El 18 de diciembre se escapó de nuevo, en esta ocasión aprovechando la conducción que, semanalmente, había de hacer hasta el correccional de Oviedo. EL COMERCIO ya lo definía como “afamado ratero” al contar su azaña: uno de los guardias había quedado junto a la escalera, guardando los caballos, y el otro subió a esposarle. Pero Rendueles, con su proverbial facilidad para deshacerse de las esposas, se las desabrochó silenciosamente y, ya en la calle, echó a correr en dirección a Campo Valdés. Primer golpe: la cueva del Raposu, sellada. Aún así, el Tuertu consiguió despistar a la policía y corrió, como alma que lleva el diablo, hasta la punta de Liquerica. “Desde el día de su fuga”, dice EL COMERCIO del día 22, “anduvo por un lado y por otro, de taberna en taberna, de lupanar en lupanar, hasta que, viendo la imposibilidad de hacerse con dinero”, ¡atención!, “decidió reintegrarse a la prisión.”
Calles de Cimadevilla. Primer tercio del siglo XX.
Al fondo, la cárcel de Cimadevilla. Sobre el tejado de una de estas casas saltarían los fugados. Sobre 1900.
Días después, el guardia Francisco Escarzo consiguió capturar al Golfu y vio cómo Meruca y Tuertu, profesionales del lumpen, se le escapaban corriendo. Nadie daba crédito a las fugas de unos delincuentes que, al cabo de unos días, volvieron a presentarse en la prisión, cuando el hambre apretaba ya. Tampoco EL NOROESTE del día 28: “No se comprenden estas fugas tontas, porque al fin y a la postre, si no se les captura, ellos mismos vuelven al caduco ex palacio de Munuza. (…) Indudablemente debe ser cuestión de chiquillos. (…)” Dirían los criminales, hipotetiza EL NOROESTE, cosas como:
“– Vamos a escapanos.
– Hala.
Y allá van los dos camaradas, lo más refinado que aletea por los muelles, al acecho de lo que esté al alcance de sus rapaces manos.“
Las fugas de 1908 no fueron las últimas hazañas del Tuertu, aunque sí las más sonadas y las que le dieron la fama.

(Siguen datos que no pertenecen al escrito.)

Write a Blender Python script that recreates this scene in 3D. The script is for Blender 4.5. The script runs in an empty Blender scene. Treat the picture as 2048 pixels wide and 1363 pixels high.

Fue detenido, claro, en multitud de ocasiones más, aunque parece, más adelante, el matrimonio le amansó. En agosto de 1909 compartió prisión -esta vez en el Coto, la reluciente prisión nueva, de la que ya no era tan fácil zafarse- con su hermano Simón. El Tuertu estaba acusado de resistencia a la autoridad, Simón, de robo. “Ya puede decir el Tuerto, parodiando al personaje de El Puñao de Rosas: “Ése, ése es mi hermanito”, ironizaba EL NOROESTE en unos años en los que las sagas de raterillos controlaban el Gijón más oscuro.